REQUEST: Both boundary lines count: repeat, exactly and alone, the lines from the one containing "Write a Blender" to the one containing "FLOOR = 1.907", with pictures left out.

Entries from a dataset

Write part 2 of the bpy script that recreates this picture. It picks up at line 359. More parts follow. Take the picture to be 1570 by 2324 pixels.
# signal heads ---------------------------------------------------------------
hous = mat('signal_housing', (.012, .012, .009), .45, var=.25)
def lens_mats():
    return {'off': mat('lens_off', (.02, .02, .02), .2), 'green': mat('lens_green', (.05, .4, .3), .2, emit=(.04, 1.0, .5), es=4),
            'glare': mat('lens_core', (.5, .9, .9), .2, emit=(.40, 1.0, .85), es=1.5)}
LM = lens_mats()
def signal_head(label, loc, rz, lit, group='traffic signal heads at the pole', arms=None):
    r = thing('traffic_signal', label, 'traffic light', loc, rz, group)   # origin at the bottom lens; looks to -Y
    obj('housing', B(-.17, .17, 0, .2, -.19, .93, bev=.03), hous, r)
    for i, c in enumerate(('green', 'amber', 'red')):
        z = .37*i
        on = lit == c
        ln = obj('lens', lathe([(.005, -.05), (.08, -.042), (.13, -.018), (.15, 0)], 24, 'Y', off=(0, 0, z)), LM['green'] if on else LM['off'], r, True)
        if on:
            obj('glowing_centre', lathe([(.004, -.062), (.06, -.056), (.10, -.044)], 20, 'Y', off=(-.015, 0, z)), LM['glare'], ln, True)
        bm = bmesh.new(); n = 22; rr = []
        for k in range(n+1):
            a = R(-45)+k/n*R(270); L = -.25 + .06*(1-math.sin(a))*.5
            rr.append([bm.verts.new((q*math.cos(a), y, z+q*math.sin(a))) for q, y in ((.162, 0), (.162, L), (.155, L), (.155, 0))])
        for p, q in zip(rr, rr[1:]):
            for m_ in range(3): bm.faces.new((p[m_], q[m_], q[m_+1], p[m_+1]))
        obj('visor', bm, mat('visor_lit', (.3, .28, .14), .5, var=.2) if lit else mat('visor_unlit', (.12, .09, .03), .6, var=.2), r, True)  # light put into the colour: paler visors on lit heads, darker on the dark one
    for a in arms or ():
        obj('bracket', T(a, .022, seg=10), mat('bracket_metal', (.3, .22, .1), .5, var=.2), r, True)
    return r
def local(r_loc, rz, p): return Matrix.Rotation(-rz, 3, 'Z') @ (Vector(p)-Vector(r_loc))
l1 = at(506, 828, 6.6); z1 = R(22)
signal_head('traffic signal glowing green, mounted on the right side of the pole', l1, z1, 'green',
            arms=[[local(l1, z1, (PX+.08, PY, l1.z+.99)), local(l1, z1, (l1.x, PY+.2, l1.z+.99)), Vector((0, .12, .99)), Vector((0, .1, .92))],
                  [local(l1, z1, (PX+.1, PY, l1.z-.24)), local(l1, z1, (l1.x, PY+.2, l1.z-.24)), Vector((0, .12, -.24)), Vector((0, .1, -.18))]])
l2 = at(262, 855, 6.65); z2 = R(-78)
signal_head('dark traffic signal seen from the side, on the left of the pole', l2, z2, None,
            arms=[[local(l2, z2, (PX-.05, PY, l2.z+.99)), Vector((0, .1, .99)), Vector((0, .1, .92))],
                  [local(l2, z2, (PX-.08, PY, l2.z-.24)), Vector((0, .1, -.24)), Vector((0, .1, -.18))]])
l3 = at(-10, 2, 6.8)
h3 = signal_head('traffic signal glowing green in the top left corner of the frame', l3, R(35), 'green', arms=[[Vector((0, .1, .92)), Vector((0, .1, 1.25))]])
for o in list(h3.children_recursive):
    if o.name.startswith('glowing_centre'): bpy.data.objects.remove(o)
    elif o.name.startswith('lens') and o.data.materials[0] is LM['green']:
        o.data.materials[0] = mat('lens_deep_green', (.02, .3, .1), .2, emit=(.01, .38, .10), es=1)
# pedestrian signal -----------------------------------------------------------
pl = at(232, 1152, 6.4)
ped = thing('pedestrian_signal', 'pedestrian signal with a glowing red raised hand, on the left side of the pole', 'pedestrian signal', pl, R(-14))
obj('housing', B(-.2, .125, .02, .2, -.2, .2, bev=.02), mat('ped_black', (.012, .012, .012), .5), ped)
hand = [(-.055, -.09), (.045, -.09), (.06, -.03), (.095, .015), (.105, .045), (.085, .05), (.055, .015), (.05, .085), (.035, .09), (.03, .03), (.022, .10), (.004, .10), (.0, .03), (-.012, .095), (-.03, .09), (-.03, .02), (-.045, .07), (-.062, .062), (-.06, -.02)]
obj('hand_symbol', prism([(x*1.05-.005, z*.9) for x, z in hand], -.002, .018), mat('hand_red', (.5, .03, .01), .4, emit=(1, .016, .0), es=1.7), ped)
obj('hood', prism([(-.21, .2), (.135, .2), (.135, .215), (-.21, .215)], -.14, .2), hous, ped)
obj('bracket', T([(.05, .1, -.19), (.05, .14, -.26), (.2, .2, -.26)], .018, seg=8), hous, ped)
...
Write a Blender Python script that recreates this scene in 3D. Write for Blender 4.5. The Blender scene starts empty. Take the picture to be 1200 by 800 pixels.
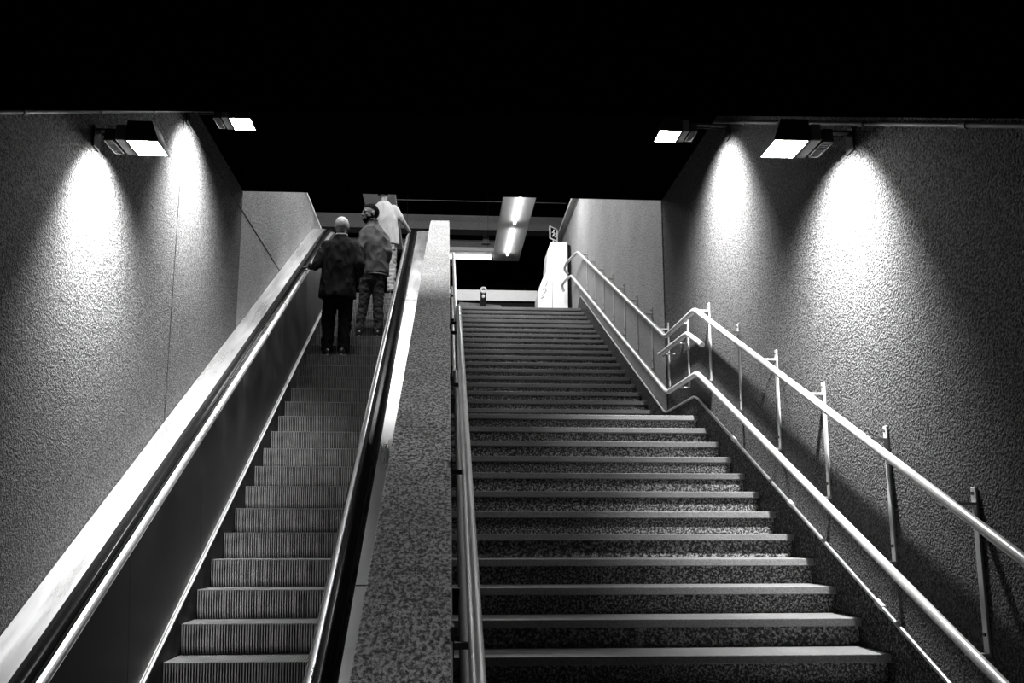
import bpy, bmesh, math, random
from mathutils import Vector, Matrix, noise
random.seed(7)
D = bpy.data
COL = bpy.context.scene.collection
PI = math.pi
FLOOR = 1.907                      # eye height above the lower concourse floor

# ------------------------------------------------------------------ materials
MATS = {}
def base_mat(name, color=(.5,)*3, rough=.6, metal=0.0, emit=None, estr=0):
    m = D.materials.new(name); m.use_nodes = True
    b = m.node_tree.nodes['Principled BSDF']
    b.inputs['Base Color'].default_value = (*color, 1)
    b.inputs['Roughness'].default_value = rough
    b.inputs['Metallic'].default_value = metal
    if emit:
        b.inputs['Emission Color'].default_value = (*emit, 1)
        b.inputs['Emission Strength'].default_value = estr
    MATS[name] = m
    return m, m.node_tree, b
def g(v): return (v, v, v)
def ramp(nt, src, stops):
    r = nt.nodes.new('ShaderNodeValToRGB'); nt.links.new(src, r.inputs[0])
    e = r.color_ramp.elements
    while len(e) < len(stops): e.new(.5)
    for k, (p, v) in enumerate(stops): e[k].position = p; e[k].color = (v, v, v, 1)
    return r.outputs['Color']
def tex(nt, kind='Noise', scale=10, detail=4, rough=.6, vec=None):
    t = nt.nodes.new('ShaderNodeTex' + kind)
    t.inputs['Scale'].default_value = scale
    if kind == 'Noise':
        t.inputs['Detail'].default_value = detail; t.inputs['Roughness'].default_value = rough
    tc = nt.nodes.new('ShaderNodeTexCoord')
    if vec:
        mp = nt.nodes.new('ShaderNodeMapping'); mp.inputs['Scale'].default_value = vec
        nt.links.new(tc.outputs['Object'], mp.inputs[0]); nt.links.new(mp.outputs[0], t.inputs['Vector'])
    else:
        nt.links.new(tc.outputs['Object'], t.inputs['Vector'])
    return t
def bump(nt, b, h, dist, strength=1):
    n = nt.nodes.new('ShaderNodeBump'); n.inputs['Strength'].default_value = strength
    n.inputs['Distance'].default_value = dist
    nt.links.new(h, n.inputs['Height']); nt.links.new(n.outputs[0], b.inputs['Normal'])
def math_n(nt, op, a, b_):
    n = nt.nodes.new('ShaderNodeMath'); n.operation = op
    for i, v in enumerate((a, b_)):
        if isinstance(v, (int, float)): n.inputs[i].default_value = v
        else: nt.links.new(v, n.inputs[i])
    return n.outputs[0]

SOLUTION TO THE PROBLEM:
Write a Blender Python script that recreates this scene in 3D. Write for Blender 4.5. The Blender scene starts empty. Take the picture to be 1200 by 800 pixels.
import bpy, bmesh, math, random
from mathutils import Vector, Matrix, noise
random.seed(7)
D = bpy.data
COL = bpy.context.scene.collection
PI = math.pi
FLOOR = 1.907                      # eye height above the lower concourse floor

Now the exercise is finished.